## Problem statement
Reproduce each line exactly. Skip none.

## Collected data
** start **

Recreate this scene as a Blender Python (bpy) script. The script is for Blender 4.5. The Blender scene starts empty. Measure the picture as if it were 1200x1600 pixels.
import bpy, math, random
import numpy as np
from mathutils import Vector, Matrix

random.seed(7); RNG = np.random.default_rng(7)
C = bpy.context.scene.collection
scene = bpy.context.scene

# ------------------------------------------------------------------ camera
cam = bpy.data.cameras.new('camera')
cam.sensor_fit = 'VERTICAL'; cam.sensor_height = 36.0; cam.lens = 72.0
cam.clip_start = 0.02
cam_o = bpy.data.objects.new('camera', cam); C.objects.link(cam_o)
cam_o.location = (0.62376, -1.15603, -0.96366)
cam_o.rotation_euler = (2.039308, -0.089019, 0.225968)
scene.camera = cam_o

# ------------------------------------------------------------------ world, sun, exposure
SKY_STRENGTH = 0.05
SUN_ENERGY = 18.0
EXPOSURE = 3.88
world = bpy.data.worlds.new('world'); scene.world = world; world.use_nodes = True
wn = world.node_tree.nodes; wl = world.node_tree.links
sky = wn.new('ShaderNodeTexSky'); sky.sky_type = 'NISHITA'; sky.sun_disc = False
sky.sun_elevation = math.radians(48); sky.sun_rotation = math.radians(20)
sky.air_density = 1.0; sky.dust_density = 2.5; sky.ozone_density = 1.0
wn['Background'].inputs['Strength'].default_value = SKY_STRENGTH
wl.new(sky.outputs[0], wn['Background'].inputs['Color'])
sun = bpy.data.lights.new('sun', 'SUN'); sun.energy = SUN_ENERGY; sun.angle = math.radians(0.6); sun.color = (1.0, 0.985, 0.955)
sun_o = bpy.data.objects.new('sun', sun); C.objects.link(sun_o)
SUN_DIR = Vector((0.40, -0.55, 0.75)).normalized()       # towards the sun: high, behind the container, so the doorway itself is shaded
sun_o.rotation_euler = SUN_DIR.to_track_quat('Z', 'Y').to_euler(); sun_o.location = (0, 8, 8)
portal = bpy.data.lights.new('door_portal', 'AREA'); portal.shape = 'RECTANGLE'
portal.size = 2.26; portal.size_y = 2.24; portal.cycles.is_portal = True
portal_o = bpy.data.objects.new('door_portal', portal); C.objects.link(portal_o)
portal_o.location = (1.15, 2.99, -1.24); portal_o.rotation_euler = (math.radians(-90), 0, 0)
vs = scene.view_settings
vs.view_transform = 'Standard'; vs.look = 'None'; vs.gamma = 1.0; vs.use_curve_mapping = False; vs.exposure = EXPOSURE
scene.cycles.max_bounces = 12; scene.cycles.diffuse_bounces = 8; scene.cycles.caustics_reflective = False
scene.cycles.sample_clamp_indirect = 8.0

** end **

## Final result
Recreate this scene as a Blender Python (bpy) script. The script is for Blender 4.5. The Blender scene starts empty. Measure the picture as if it were 1200x1600 pixels.
import bpy, math, random
import numpy as np
from mathutils import Vector, Matrix

random.seed(7); RNG = np.random.default_rng(7)
C = bpy.context.scene.collection
scene = bpy.context.scene

# ------------------------------------------------------------------ camera
cam = bpy.data.cameras.new('camera')
cam.sensor_fit = 'VERTICAL'; cam.sensor_height = 36.0; cam.lens = 72.0
cam.clip_start = 0.02
cam_o = bpy.data.objects.new('camera', cam); C.objects.link(cam_o)
cam_o.location = (0.62376, -1.15603, -0.96366)
cam_o.rotation_euler = (2.039308, -0.089019, 0.225968)
scene.camera = cam_o

# ------------------------------------------------------------------ world, sun, exposure
SKY_STRENGTH = 0.05
SUN_ENERGY = 18.0
EXPOSURE = 3.88
world = bpy.data.worlds.new('world'); scene.world = world; world.use_nodes = True
wn = world.node_tree.nodes; wl = world.node_tree.links
sky = wn.new('ShaderNodeTexSky'); sky.sky_type = 'NISHITA'; sky.sun_disc = False
sky.sun_elevation = math.radians(48); sky.sun_rotation = math.radians(20)
sky.air_density = 1.0; sky.dust_density = 2.5; sky.ozone_density = 1.0
wn['Background'].inputs['Strength'].default_value = SKY_STRENGTH
wl.new(sky.outputs[0], wn['Background'].inputs['Color'])
sun = bpy.data.lights.new('sun', 'SUN'); sun.energy = SUN_ENERGY; sun.angle = math.radians(0.6); sun.color = (1.0, 0.985, 0.955)
sun_o = bpy.data.objects.new('sun', sun); C.objects.link(sun_o)
SUN_DIR = Vector((0.40, -0.55, 0.75)).normalized()       # towards the sun: high, behind the container, so the doorway itself is shaded
sun_o.rotation_euler = SUN_DIR.to_track_quat('Z', 'Y').to_euler(); sun_o.location = (0, 8, 8)
portal = bpy.data.lights.new('door_portal', 'AREA'); portal.shape = 'RECTANGLE'
portal.size = 2.26; portal.size_y = 2.24; portal.cycles.is_portal = True
portal_o = bpy.data.objects.new('door_portal', portal); C.objects.link(portal_o)
portal_o.location = (1.15, 2.99, -1.24); portal_o.rotation_euler = (math.radians(-90), 0, 0)
vs = scene.view_settings
vs.view_transform = 'Standard'; vs.look = 'None'; vs.gamma = 1.0; vs.use_curve_mapping = False; vs.exposure = EXPOSURE
scene.cycles.max_bounces = 12; scene.cycles.diffuse_bounces = 8; scene.cycles.caustics_reflective = False
scene.cycles.sample_clamp_indirect = 8.0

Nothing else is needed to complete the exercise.